Una persona speciale che hai ritrovato nel corso del tuo tour?
Sono stato quasi sempre insieme a Ugo Ducarello, quest’anno coach di Trapani in Serie A2. Con Ugo ho avuto la fortuna di lavorare a Barcellona Pozzo di Gotto. Nei suoi confronti c’è grande stima, prima come persona e poi come allenatore. Condividiamo molti aspetti del modo di intendere la pallacanestro ed è stato utile oltre che piacevole seguire le partite insieme, confrontandoci, elogiando i colleghi e qualche volta immaginando soluzioni diverse. Ovviamente noi sempre da una posizione privilegiata, in tribuna e senza stress. Poi passare più di qualche giornata con Pozzecco ti arricchisce per la persona che è e per l’innata sana “follia” che ha sempre avuto, oggi molto “inquadrata” dal suo essere allenatore. È di impatto, sanguigno, istintivo però mi ha sorpreso spesso per la lucidità che ha nell’analizzare le cose.

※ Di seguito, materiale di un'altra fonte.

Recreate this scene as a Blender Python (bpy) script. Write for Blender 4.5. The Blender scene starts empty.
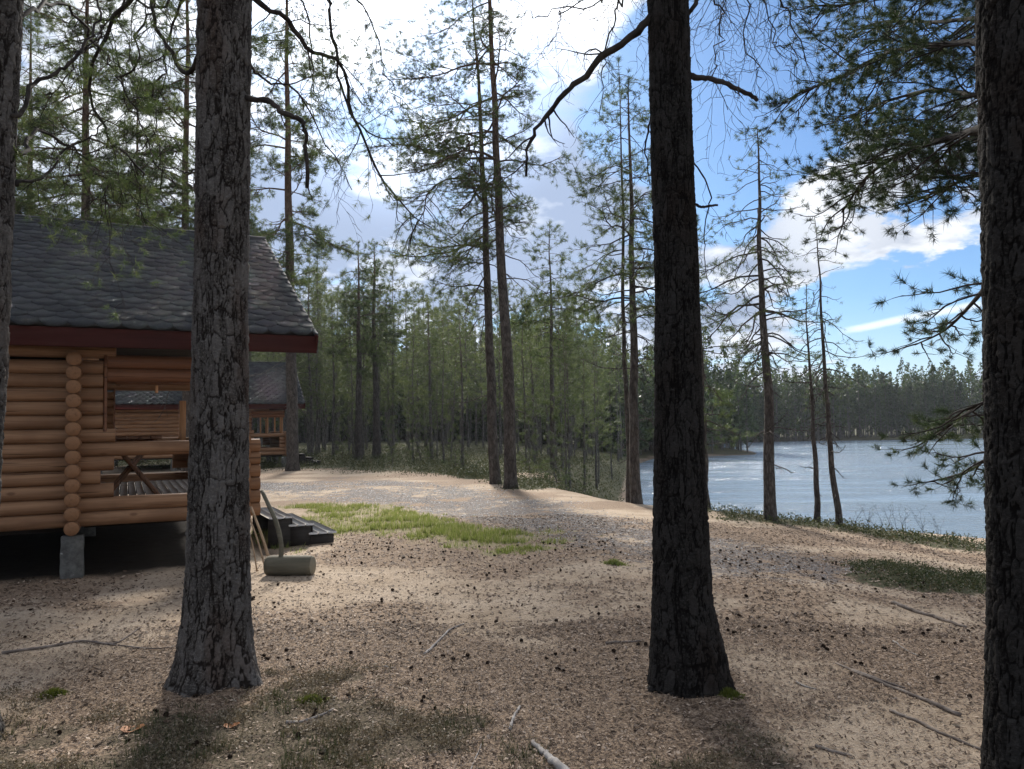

E’ stato anche un tour eno-gastronomico. Torni più arricchito professionalmente. Anche più appesantito?
Certo, nei nostri viaggi non abbiamo disdegnato di apprezzare un calice di prosecco o un buon rosso. Torno certamente arricchito dal punto di vista tecnico e culturale. Appesantito no, perché i 10 chilometri che corro un giorno sì e uno no mi aiutano a tenermi in forma.